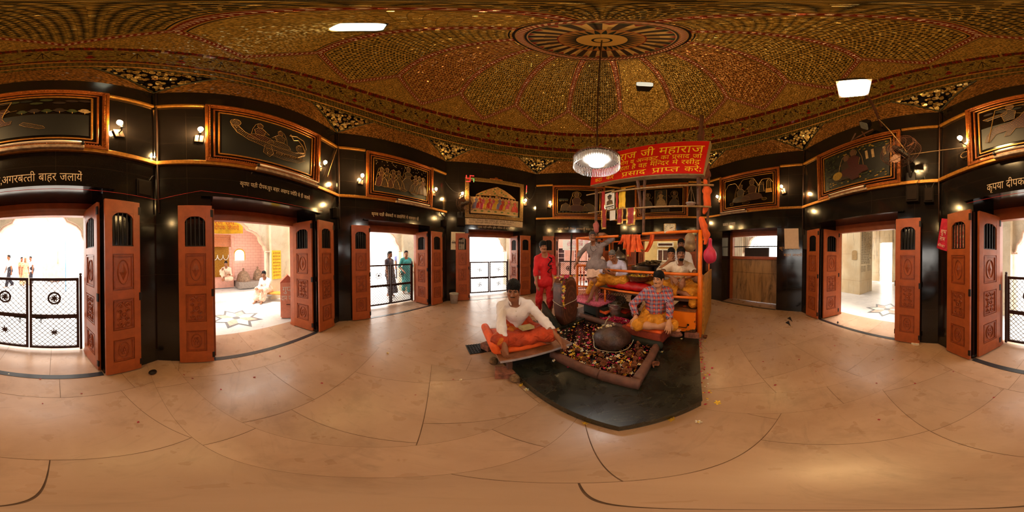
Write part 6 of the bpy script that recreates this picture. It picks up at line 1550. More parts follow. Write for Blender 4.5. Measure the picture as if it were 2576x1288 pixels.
stand('man in white and dark trousers far off, seen left through the flower gate', 2553, 11.5, dict(shirt=(M_WSHIRT, .8, .1, 0), legs=(M_NAVY, .95, .04)), SK2, M_HAIRB, 1., 1.66)
J = dict(s=.88, pelvis=(0, -.05, .36), neck=(0, .06, .76), head=(0, .13, .88), head_rot=(.2, -.1, 0), handr=(.12, .36, .46), handl=(-.10, .40, .44), footr=(.10, .46, .07), footl=(-.08, .40, .07), hnr=(0, 0, -1), hnl=(0, 0, -1))
person('man in white sitting on the wooden bench outside the boat picture doorway', facing(668, 0, 5.3, -.02, -.5), J, dict(skin=SK2, shirt=(M_WSHIRT, .85, .15, .08), legs=(M_PEACH, .9, .05), legs_name='dhoti', moustache=True, volume=.012), .009)
J = dict(s=.95, pelvis=(0, -.06, .11), neck=(0, .03, .58), head=(.0, .09, .73), head_rot=(0, -.1, 0), handr=(.14, .24, .45), handl=(-.15, .26, .26), footr=(.05, .30, .05), footl=(.12, .24, .05), kneer=(.3, 1, 1), kneel=(-1, .4, .1), hnr=(0, 0, -1), hnl=(0, 0, -1))
person('man in pale clothes squatting on the ledge of the small shrine outside', facing(569, 0, 7.35, .40, -.2), J, dict(skin=SK2, shirt=(M_CREAMS, .7, .07, .1), legs=(M_PEACH, .8, .03), volume=.008), .010)

# ================================================================== THINGS IN AND AROUND THE STALL
def box_thing(name, M, size, m, label, cat, bev=.01, group=None): q = MB(); q.box((0, 0, 0), size, bev=bev); return tag(q.build(name, m, None, bev > .02, M), label, cat, group)
FRM = lambda t, s, z, rz=0.: TM(FB(t, s, z), FRZ+pi+rz)
# pink cushion on its low table
pc = Vector((1.78, 3.16, 0)); lt = thing('low_table', 'low dark table carrying the pink cushion', 'table', TM(pc, math.radians(22)))
q = MB(); q.box((0, 0, .375), (.74, .74, .03), bev=.006); q.build('table_top', mat('dark_table_wood', (62, 42, 32), .6), lt)
for sx in (-1, 1):
    for sy in (-1, 1): q = MB(); q.box((sx*.32, sy*.32, .232), (.05, .05, .255)); q.build('leg', _mc['dark_table_wood'], lt)
g = G('pink_print_cushion'); co = g.coord(); vo = g.node('ShaderNodeTexVoronoi'); g.put(vo.inputs['Vector'], co); vo.inputs['Scale'].default_value = 38.
c_ = g.mix(g.lt(vo.outputs[0], .34), lin((206, 92, 120)), lin((232, 150, 164))); g.bump(g.noise(co, 9., 3.), .6, .02)
M_PINKC = g.done(c_, .85)
q = SDF(); 
for sx in (-1, 1):
    for sy in (-1, 1): q.cap((sx*.05, sy*.05, 0), (sx*.34, sy*.34, 0), .05, .033, .06)
q.cap((-.34, -.34, 0), (.34, -.34, 0), .034); q.cap((-.34, .34, 0), (.34, .34, 0), .034); q.cap((-.34, -.34, 0), (-.34, .34, 0), .034); q.cap((.34, -.34, 0), (.34, .34, 0), .034)
q.ell((0, 0, 0), (.44, .44, .05), None, .08)
o = sdf_obj('cushion', q, M_PINKC, None, .012, noise=(.004, 40.)); o.matrix_basis = TM(pc+Vector((0, 0, .432)), math.radians(22)); tag(o, 'pink printed cushion under the bare feet of the standing man', 'cushion')
# cushions of the seated man
o = box_thing('mat', FRM(.74, -.18, .215), (.62, .62, .22), mat('rust_mat', (150, 56, 32), .85, 0, .2), 'rust-red folded mats under the orange cushion of the seated man', 'mat', .03)
o = box_thing('cushion', FRM(.70, -.19, .338), (.56, .56, .045), M_ORCL, 'thin orange cushion under the man in the checked shirt', 'cushion', .022)
o = box_thing('bolster', FRM(.68, -.52, .165), (.62, .10, .12), mat('dark_green_cloth', (30, 34, 26), .8), 'long dark green bolster at the front edge of the rust mats', 'cushion', .045)
# cash box
cb = thing('cash_box', 'orange metal cash box with chipped paint and a carrying handle beside the post', 'box', FRM(.25, -.05, .205))
g = G('chipped_orange'); co = g.coord(); x_, y_, z_ = g.sep(co); f_ = g.noise(co, 14., 6., .7); lim = g.m('SUBTRACT', .60, g.m('MULTIPLY', g.lt(z_, .10), .0))
e_ = g.m('ADD', g.ramp(z_, .12, .0), g.m('MULTIPLY', g.ramp(x_, .13, .20), .7))
c_ = g.mix(g.m('GREATER_THAN', g.m('ADD', f_, g.m('MULTIPLY', e_, .22)), .70), lin((244, 124, 14)), lin((70, 44, 26)))
M_CHIP = g.done(c_, .45)
q = MB(); q.box((0, .28, .18), (.40, .56, .36), bev=.006); q.build('body', M_CHIP, cb)
q = MB(); q.box((0, .28, .368), (.41, .58, .018), bev=.004); q.build('lid', mat('soiled_lid', (86, 48, 28), .7, 0, .4, 14., .2, 60., None, (150, 84, 30)), cb)
q = MB(); q.tube([(-.085, -.01, .13), (-.07, -.03, .09), (.07, -.03, .09), (.085, -.01, .13)], .007, 6)
for sx in (-1, 1): q.box((sx*.09, -.006, .135), (.03, .012, .03))
q.build('handle', M_DARK, cb)
tag((lambda q: q.build('powder_spot', mat('vermilion_powder', (236, 92, 24), .9), None, True, FRM(.27, .16, .585)))(MB().ball((0, 0, 0), (.03, .045, .006), 10)), 'smear of orange powder on top of the cash box', 'powder')
brick(FB(.10, -.02, ZP), FRZ, 'reddish brick under the right end of the orange cash box', (.22, .12, .095))
o = rock('broken_brick', FB(.36, -.05, ZP+.045), (.13, .07, .055), 9, M_BRICK, .3, .9, 1.9, 20); tag(o, 'broken brick under the left end of the orange cash box', 'brick')
bowl('clay_dish', fl(1675, 842, ZP+.03), .05, .025, M_TERRA, 'broken clay dish leaning beside the broken brick', 'dish', 0, 1.1)
bowl('clay_dish', fl(1680, 847, ZP), .05, .02, M_TERRA, 'flat clay dish on the platform beside the broken brick', 'dish')
q = MB(); q.prism([(-.09, -.05), (.08, -.055), (.10, .04), (.0, .02), (-.08, .06)], 0, .006); tag(q.build('paper_scrap', M_PAPER, None, False, TM(fl(1621, 833, ZP+.115), .4)), 'crumpled paper scrap on the kerb in front of the seated man', 'paper')
# steel bucket, plates and baskets under the deck
bkt = thing('steel_bucket', 'ribbed steel bucket in front of the dark space under the deck', 'bucket', TM(fl(1547, 797, ZP)))
q = MB(); q.lathe([(.0, 0), (.095, 0), (.10, .02), (.108, .09), (.113, .095), (.113, .10), (.125, .19), (.13, .195), (.13, .20), (.138, .30), (.146, .31), (.146, .325), (.138, .32), (.10, .03), (0, .02)], n=28); q.build('body', M_STEEL, bkt, True)
for s_ in (-1, 1): q = MB(); q.box((s_*.15, 0, .285), (.02, .04, .04)); q.build('ear', M_STEEL, bkt)
q = MB(); q.tube([(.155*math.cos(t), -.01-.10*math.sin(t), .285-.06*math.sin(t)) for t in [i*pi/10 for i in range(11)]], .005, 6); q.build('handle', M_STEEL, bkt, True)
for (x, y, z, r, h, m, l, t_) in ((1572, 771, .36, .17, .05, M_LEAF, 'brown woven dish on top of the pile under the deck', .2), (1598, 757, .40, .15, .05, M_LEAF, 'dark leaf dish leaning at the back under the deck', .9), (1588, 775, .28, .19, .06, mat('basket_weave', (134, 84, 50), .8, 0, .3, 40., .5), 'woven basket beside the steel bucket', .1), (1584, 785, .16, .20, .05, M_TERRA, 'wide clay plate at the bottom of the pile under the deck', .15), (1560, 757, .45, .12, .05, M_LEAF, 'small dark dish right behind the steel bucket', .5)):
    bowl('dish', fl(x, y, z), r, h, m, l, 'dish', 0, t_)
o = box_thing('folded_cloth', TM(fl(1574, 783, .2), .3, 1, .1), (.22, .16, .05), mat('vermilion_cloth', (232, 70, 34), .8), 'vermilion cloth folded between the bucket and the plates', 'cloth', .02)
o = box_thing('folded_cloth', TM(fl(1523, 781, .25), .5, 1, .2), (.30, .2, .05), M_ORCL, 'orange cloth lying under the low table', 'cloth', .02)
o = box_thing('metal_trunk', FRM(2.1, .18, .23), (.62, .5, .24), mat('dark_green_trunk', (44, 46, 34), .5), 'dark green trunk under the low table', 'trunk', .012)
q = MB(); q.tube([fl(1462, 792, .15), fl(1492, 798, .15)], .035, 12); tag(q.build('log', mat('bark', (64, 44, 32), .8)), 'short dark log on the platform behind the standing stone', 'log')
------
**WHAT YOU SHOULD DO**
Output exactly the span of lines from the top of the listing through the line holding "person('man in pale", and leave every picture out.

**REPLY TO THE EXERCISE**
Write part 6 of the bpy script that recreates this picture. It picks up at line 1550. More parts follow. Write for Blender 4.5. Measure the picture as if it were 2576x1288 pixels.
stand('man in white and dark trousers far off, seen left through the flower gate', 2553, 11.5, dict(shirt=(M_WSHIRT, .8, .1, 0), legs=(M_NAVY, .95, .04)), SK2, M_HAIRB, 1., 1.66)
J = dict(s=.88, pelvis=(0, -.05, .36), neck=(0, .06, .76), head=(0, .13, .88), head_rot=(.2, -.1, 0), handr=(.12, .36, .46), handl=(-.10, .40, .44), footr=(.10, .46, .07), footl=(-.08, .40, .07), hnr=(0, 0, -1), hnl=(0, 0, -1))
person('man in white sitting on the wooden bench outside the boat picture doorway', facing(668, 0, 5.3, -.02, -.5), J, dict(skin=SK2, shirt=(M_WSHIRT, .85, .15, .08), legs=(M_PEACH, .9, .05), legs_name='dhoti', moustache=True, volume=.012), .009)
J = dict(s=.95, pelvis=(0, -.06, .11), neck=(0, .03, .58), head=(.0, .09, .73), head_rot=(0, -.1, 0), handr=(.14, .24, .45), handl=(-.15, .26, .26), footr=(.05, .30, .05), footl=(.12, .24, .05), kneer=(.3, 1, 1), kneel=(-1, .4, .1), hnr=(0, 0, -1), hnl=(0, 0, -1))
person('man in pale clothes squatting on the ledge of the small shrine outside', facing(569, 0, 7.35, .40, -.2), J, dict(skin=SK2, shirt=(M_CREAMS, .7, .07, .1), legs=(M_PEACH, .8, .03), volume=.008), .010)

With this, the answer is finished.